Reproduce, exactly and in full, only the lines below from the one containing "Write the bpy" through the one containing "S.view_settings.look='None'".

::: Material shown :::

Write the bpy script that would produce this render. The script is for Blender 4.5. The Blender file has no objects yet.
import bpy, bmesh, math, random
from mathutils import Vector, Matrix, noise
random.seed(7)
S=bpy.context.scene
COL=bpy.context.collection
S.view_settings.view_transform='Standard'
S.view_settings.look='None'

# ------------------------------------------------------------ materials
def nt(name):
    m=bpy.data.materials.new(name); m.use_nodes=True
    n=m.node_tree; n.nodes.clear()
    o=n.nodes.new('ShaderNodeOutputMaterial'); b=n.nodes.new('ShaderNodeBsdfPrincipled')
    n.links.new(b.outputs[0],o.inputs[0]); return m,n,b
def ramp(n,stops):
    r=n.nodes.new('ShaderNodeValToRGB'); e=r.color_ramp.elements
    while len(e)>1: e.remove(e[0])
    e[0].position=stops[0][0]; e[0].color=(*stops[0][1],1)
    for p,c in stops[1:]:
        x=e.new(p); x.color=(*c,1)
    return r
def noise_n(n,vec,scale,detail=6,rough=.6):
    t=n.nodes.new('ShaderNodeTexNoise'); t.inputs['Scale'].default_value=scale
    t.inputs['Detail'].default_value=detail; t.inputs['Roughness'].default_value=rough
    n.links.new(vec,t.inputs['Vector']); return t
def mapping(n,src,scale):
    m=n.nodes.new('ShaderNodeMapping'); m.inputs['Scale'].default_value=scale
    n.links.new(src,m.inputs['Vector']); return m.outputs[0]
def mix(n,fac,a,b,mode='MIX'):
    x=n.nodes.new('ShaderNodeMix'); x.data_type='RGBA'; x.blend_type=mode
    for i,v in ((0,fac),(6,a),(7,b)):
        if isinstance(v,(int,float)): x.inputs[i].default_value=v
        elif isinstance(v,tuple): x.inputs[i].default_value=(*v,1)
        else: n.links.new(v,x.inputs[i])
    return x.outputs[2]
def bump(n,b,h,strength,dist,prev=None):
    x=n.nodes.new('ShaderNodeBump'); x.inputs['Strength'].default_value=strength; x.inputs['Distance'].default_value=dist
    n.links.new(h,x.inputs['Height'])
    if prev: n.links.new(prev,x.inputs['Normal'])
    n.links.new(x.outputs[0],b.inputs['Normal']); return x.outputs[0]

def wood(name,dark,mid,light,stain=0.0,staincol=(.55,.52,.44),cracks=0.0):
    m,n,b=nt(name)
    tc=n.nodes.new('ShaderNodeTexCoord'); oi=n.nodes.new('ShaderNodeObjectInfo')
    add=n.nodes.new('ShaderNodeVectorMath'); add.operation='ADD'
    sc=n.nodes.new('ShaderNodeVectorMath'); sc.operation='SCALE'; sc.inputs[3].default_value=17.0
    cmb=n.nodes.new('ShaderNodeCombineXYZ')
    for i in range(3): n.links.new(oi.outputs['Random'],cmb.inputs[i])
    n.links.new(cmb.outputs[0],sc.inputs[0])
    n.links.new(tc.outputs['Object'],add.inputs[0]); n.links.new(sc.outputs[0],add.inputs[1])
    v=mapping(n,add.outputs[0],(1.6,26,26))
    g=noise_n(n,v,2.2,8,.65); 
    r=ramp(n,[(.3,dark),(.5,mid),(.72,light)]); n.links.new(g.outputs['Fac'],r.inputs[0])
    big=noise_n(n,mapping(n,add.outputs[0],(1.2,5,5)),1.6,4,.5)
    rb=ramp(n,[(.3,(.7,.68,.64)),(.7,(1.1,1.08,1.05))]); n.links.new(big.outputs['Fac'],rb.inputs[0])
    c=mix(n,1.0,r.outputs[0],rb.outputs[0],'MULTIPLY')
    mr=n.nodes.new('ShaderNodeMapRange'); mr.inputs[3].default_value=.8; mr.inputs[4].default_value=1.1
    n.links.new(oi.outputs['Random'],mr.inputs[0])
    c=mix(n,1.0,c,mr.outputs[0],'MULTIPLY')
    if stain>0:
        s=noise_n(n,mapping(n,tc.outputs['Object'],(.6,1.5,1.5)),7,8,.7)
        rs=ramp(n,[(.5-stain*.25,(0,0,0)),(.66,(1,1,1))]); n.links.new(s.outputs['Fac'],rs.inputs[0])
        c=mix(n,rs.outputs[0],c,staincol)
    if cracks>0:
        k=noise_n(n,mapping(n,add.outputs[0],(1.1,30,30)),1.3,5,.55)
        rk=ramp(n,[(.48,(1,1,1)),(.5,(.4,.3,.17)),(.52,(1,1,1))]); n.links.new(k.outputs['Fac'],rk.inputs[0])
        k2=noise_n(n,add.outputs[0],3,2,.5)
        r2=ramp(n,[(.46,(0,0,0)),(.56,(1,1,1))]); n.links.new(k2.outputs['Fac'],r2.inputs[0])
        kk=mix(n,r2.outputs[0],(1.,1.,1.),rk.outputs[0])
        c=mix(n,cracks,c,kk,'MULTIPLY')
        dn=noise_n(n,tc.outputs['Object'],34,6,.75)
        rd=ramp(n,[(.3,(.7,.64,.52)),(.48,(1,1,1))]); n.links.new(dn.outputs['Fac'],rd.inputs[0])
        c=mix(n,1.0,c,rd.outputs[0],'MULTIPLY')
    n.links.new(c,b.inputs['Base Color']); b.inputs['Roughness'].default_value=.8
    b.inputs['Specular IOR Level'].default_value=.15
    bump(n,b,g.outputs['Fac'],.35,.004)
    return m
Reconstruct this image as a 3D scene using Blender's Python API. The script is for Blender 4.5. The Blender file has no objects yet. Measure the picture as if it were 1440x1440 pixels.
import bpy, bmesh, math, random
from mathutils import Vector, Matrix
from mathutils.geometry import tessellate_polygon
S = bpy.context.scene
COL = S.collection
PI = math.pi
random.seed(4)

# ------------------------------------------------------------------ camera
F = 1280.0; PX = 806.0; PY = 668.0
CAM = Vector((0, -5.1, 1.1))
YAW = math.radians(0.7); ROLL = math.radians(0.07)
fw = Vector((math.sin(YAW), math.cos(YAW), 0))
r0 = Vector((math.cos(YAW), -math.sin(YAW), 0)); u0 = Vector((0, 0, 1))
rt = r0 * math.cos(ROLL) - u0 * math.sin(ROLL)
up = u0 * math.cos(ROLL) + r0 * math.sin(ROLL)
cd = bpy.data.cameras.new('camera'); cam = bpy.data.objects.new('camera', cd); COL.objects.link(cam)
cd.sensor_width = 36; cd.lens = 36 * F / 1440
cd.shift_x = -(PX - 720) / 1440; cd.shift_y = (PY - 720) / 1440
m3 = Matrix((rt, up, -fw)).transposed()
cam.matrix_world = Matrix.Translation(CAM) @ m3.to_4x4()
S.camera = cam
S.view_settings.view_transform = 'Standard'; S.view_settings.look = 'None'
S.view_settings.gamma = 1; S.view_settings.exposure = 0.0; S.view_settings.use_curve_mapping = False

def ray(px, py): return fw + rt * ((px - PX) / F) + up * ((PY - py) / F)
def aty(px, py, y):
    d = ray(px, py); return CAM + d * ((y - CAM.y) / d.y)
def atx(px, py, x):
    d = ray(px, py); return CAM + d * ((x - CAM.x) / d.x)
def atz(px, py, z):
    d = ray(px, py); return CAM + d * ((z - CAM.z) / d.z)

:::
::: Material shown :::

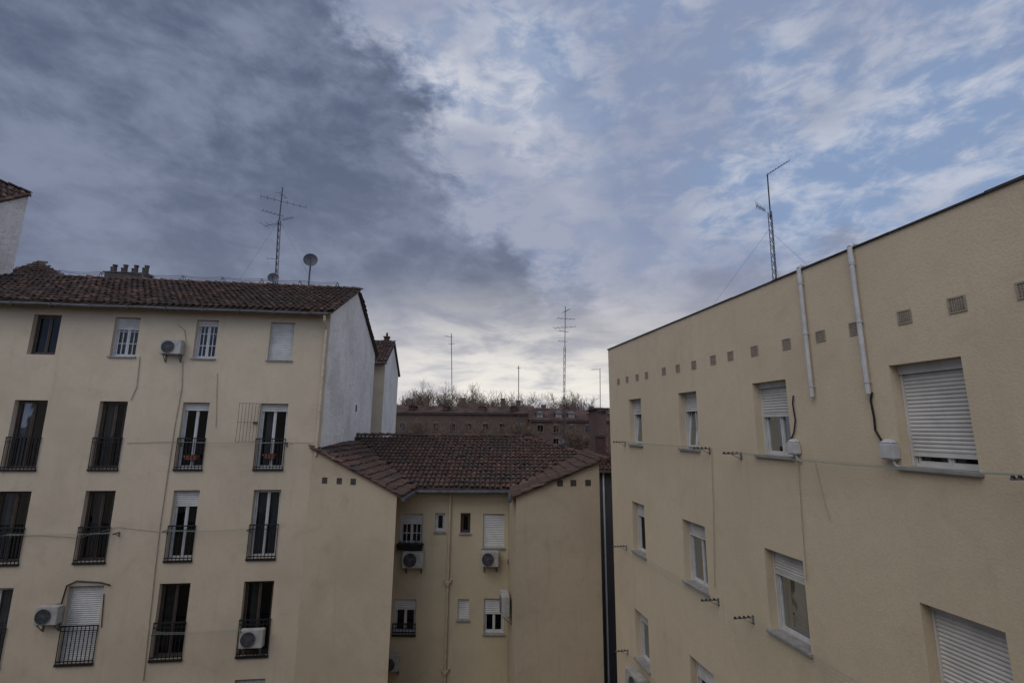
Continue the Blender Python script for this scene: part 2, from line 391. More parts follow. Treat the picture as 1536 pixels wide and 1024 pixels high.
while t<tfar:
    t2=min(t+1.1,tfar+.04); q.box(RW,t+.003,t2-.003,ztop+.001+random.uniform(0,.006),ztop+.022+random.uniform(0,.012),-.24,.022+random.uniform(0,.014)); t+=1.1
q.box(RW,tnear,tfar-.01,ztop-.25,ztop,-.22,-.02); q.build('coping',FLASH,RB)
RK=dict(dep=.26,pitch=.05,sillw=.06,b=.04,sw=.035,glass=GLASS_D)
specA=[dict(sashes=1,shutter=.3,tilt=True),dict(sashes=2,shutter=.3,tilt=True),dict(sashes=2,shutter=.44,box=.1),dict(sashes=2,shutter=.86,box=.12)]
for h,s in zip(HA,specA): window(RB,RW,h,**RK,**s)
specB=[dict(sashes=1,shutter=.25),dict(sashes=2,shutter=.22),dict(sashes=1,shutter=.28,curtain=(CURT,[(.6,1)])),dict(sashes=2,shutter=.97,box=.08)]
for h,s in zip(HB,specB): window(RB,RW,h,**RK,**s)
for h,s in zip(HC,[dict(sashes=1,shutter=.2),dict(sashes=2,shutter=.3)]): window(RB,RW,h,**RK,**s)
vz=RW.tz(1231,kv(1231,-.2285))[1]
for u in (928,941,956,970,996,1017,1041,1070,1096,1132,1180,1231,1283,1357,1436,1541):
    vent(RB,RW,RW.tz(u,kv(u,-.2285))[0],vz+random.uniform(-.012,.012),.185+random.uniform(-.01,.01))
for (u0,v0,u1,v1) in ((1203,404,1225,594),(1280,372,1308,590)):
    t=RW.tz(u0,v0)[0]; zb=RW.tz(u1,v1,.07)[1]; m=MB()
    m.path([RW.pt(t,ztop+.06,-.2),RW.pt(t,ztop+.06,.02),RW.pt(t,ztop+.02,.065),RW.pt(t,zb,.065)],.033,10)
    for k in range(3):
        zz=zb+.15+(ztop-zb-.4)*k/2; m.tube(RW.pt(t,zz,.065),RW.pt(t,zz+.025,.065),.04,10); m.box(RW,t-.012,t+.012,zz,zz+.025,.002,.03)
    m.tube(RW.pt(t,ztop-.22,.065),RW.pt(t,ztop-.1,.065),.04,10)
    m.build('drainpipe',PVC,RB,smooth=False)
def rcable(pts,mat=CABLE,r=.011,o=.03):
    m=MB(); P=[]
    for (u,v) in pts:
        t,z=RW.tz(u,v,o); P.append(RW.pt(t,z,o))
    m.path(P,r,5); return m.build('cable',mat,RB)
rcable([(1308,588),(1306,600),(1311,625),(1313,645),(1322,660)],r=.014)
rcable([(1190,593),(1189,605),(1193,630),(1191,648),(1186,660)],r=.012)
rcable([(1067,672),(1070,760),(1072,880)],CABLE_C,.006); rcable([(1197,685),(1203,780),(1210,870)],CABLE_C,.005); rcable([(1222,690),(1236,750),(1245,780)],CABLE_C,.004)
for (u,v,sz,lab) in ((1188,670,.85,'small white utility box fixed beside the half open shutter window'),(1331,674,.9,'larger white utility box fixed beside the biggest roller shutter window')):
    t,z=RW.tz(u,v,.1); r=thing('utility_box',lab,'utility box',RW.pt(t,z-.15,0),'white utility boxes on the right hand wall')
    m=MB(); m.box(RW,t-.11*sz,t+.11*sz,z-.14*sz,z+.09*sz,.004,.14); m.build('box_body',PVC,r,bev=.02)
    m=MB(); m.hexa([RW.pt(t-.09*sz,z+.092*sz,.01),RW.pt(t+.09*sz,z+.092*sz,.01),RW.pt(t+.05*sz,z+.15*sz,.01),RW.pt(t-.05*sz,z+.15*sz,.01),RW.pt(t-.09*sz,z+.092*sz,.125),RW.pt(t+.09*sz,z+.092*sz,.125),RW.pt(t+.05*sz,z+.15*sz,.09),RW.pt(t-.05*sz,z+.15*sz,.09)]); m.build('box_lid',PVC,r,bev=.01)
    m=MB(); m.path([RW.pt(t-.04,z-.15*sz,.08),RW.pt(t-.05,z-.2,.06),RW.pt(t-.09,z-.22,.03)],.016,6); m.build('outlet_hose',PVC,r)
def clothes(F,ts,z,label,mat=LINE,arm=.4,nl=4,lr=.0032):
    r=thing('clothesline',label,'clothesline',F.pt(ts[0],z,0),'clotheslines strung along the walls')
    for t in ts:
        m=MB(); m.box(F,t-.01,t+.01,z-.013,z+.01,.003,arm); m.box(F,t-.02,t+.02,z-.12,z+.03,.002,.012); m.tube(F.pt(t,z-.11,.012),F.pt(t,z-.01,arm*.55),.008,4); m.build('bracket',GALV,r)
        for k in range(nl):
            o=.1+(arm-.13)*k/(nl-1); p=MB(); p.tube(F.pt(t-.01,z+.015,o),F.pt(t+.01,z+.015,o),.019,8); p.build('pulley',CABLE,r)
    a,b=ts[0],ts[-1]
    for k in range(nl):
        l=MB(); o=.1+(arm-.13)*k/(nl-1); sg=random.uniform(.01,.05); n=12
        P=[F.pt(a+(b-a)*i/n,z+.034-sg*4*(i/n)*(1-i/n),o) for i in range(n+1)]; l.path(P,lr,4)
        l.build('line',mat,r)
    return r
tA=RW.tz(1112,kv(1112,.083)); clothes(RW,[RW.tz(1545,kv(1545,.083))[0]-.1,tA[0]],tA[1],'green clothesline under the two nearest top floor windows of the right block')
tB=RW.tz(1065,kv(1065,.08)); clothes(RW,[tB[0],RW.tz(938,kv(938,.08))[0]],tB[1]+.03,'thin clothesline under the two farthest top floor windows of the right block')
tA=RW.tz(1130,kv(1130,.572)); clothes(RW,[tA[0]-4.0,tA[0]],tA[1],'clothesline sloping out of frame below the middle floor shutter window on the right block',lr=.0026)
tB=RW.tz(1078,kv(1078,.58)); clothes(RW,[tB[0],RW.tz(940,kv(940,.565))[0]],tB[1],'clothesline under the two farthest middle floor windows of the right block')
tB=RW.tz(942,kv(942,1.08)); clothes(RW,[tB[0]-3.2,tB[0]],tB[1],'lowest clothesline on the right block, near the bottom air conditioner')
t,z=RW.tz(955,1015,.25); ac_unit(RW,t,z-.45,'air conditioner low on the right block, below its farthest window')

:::

> Exercise answer:
Write the bpy script that would produce this render. The script is for Blender 4.5. The Blender file has no objects yet.
import bpy, bmesh, math, random
from mathutils import Vector, Matrix, noise
random.seed(7)
S=bpy.context.scene
COL=bpy.context.collection
S.view_settings.view_transform='Standard'
S.view_settings.look='None'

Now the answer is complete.